» PROBLEM TO WORK ON
Begin at the first line of the data and copy each line through the one containing "UP = -math.sin(ROLL)", that line included, with no pictures.

» EXTRACTED INFORMATION
• • • • •
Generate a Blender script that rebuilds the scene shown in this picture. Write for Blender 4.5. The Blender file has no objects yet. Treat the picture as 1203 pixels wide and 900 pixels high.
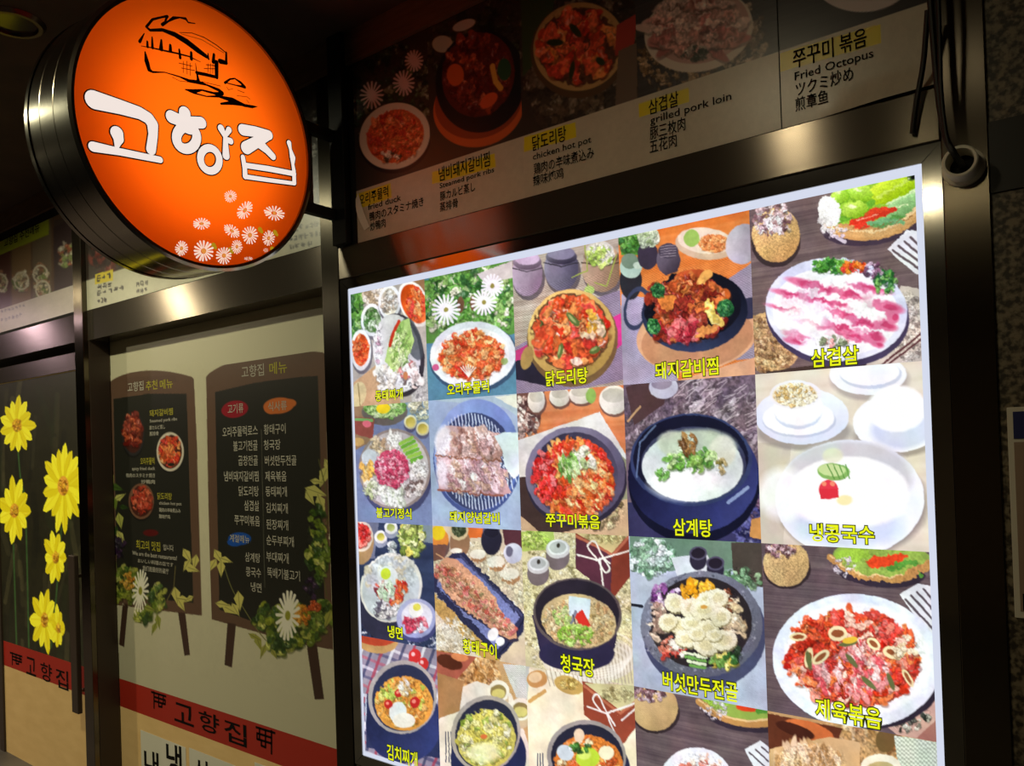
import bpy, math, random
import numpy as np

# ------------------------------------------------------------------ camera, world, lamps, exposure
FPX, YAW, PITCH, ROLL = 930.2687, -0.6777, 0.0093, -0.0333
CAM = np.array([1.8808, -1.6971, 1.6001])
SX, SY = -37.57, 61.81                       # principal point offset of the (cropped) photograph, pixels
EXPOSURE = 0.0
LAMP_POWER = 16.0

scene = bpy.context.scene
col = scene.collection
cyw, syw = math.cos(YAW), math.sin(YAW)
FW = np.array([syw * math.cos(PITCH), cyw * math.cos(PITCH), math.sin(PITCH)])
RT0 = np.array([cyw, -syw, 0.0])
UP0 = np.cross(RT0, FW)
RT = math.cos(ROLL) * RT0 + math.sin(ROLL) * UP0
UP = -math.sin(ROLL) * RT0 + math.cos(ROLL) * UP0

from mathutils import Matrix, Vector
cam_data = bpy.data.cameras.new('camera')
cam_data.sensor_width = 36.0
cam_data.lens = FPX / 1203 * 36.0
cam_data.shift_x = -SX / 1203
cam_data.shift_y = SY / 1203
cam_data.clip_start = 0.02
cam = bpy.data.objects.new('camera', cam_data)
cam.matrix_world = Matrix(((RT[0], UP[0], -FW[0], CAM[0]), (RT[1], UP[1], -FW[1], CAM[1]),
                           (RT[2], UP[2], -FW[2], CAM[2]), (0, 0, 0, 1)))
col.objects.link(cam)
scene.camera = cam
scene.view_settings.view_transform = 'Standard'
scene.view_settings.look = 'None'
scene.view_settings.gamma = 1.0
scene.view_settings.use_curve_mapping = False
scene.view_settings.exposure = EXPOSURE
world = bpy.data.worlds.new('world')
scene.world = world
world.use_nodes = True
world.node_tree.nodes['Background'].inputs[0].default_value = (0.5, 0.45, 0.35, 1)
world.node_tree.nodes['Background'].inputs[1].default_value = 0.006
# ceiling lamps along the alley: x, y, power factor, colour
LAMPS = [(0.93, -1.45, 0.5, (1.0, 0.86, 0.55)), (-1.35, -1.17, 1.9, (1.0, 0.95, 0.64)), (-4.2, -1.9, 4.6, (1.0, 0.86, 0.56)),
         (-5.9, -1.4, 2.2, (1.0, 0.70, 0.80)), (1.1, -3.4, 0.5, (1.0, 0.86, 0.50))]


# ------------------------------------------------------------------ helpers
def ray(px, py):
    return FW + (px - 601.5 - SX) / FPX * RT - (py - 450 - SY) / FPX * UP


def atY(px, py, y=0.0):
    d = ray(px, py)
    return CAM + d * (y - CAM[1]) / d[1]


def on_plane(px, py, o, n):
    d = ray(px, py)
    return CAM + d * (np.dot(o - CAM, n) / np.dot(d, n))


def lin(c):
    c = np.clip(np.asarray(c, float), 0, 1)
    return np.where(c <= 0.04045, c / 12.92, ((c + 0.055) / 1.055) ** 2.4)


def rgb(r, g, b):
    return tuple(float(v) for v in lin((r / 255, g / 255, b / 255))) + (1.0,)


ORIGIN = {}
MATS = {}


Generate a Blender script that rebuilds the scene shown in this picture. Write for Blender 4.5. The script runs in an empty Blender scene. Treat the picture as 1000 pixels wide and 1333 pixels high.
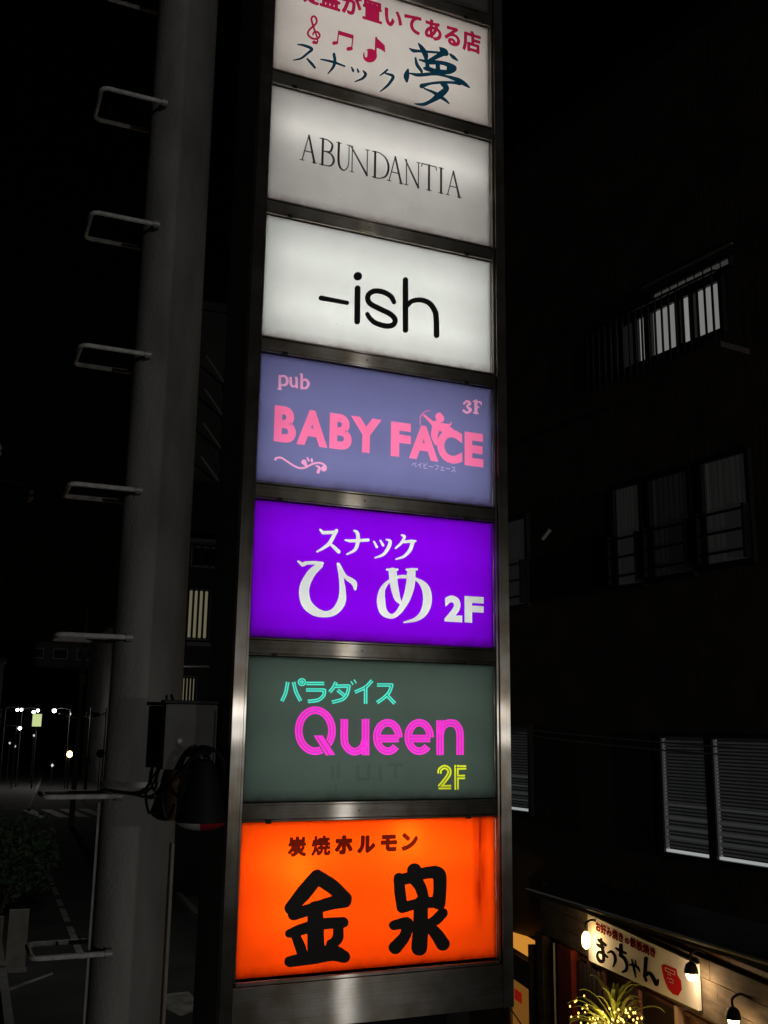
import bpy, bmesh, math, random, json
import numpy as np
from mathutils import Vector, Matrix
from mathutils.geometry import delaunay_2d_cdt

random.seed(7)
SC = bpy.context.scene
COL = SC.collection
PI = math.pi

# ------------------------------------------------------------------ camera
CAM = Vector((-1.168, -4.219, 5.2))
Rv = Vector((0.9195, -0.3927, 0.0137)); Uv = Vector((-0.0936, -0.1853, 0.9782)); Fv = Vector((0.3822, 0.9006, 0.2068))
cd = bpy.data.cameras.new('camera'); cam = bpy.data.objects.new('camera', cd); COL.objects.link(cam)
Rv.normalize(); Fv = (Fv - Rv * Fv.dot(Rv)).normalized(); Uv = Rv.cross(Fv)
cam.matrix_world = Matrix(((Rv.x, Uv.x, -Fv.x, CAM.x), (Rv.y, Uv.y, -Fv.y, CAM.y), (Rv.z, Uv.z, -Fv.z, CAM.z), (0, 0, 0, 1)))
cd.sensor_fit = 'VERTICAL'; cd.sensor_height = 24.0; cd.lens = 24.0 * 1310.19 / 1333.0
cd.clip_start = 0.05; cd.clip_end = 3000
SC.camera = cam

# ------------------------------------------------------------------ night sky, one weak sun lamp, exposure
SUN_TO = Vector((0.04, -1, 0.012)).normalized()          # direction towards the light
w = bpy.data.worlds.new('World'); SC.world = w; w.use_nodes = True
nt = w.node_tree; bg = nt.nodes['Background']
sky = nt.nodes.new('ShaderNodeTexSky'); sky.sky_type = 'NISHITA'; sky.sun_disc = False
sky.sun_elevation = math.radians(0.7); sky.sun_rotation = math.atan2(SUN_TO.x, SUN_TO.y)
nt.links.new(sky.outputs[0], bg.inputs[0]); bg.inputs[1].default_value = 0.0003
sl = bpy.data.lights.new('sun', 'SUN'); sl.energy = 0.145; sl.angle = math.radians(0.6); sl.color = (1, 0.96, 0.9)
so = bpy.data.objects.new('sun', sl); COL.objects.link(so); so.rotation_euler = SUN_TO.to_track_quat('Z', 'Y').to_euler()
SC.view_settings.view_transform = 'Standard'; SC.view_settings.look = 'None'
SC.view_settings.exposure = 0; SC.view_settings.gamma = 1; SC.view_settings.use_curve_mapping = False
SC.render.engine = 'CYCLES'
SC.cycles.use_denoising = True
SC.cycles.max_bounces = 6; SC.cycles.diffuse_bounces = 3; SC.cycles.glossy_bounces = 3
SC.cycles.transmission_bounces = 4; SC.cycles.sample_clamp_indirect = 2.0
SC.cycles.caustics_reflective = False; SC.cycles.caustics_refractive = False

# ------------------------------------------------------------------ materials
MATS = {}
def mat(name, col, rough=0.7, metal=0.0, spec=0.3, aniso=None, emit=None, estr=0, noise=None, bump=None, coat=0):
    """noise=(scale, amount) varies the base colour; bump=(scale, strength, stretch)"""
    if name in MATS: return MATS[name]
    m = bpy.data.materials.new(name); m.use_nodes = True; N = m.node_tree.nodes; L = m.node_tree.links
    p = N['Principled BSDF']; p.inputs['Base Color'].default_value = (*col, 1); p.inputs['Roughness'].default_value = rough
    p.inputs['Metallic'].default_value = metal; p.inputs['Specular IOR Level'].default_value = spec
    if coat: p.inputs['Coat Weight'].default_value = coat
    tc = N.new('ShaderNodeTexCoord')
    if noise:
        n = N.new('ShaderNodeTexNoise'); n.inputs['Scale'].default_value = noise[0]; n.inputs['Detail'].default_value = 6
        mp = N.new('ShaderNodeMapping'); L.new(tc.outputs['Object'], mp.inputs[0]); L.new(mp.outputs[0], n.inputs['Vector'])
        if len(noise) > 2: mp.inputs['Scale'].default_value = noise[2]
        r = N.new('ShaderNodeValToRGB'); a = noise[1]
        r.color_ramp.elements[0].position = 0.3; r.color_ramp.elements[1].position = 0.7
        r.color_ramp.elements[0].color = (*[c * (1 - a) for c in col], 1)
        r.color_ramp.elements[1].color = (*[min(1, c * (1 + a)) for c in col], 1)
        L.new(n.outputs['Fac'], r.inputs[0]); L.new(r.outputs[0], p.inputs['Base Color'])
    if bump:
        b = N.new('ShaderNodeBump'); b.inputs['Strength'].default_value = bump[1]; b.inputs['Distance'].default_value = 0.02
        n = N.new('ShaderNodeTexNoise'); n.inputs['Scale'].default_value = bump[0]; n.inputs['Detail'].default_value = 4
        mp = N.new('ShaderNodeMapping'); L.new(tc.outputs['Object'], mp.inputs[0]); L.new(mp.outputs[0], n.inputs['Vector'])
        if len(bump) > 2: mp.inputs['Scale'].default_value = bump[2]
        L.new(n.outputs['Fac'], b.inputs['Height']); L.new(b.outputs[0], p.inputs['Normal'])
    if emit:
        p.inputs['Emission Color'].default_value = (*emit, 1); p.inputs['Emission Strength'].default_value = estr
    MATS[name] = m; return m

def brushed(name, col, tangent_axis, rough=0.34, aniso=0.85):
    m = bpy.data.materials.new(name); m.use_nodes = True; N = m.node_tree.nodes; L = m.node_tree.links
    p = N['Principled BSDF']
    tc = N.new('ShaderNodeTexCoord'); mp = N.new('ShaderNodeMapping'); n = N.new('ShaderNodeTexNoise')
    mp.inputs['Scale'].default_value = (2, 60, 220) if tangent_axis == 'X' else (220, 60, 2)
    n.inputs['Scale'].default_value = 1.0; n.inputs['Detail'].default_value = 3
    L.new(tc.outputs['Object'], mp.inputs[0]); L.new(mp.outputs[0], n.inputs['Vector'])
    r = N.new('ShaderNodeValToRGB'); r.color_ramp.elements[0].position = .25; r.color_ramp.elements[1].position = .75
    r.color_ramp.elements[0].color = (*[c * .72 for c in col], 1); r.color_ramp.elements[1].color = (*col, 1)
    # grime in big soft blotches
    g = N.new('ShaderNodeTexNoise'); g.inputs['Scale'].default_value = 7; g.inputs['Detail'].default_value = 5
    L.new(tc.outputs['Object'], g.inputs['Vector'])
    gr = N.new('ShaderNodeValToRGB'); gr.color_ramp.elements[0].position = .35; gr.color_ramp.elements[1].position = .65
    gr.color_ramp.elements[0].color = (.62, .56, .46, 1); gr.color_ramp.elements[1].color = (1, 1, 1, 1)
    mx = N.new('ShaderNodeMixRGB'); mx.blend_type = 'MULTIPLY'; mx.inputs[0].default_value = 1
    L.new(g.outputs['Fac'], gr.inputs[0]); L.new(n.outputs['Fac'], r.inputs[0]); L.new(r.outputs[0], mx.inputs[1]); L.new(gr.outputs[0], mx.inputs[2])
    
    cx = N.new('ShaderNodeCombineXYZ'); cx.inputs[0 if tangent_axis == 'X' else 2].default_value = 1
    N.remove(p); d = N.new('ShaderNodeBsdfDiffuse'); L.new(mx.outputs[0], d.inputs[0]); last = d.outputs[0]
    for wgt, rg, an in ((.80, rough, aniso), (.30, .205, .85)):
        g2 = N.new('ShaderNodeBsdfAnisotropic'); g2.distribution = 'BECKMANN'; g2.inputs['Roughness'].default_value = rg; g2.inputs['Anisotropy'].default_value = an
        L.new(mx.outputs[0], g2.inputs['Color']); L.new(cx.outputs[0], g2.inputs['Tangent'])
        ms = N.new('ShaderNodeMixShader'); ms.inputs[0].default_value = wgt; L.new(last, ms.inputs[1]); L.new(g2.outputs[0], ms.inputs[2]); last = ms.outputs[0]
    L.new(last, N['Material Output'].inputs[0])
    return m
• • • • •
» OUTPUT BELOW
Generate a Blender script that rebuilds the scene shown in this picture. Write for Blender 4.5. The Blender file has no objects yet. Treat the picture as 1203 pixels wide and 900 pixels high.
import bpy, math, random
import numpy as np

# ------------------------------------------------------------------ camera, world, lamps, exposure
FPX, YAW, PITCH, ROLL = 930.2687, -0.6777, 0.0093, -0.0333
CAM = np.array([1.8808, -1.6971, 1.6001])
SX, SY = -37.57, 61.81                       # principal point offset of the (cropped) photograph, pixels
EXPOSURE = 0.0
LAMP_POWER = 16.0

scene = bpy.context.scene
col = scene.collection
cyw, syw = math.cos(YAW), math.sin(YAW)
FW = np.array([syw * math.cos(PITCH), cyw * math.cos(PITCH), math.sin(PITCH)])
RT0 = np.array([cyw, -syw, 0.0])
UP0 = np.cross(RT0, FW)
RT = math.cos(ROLL) * RT0 + math.sin(ROLL) * UP0
UP = -math.sin(ROLL) * RT0 + math.cos(ROLL) * UP0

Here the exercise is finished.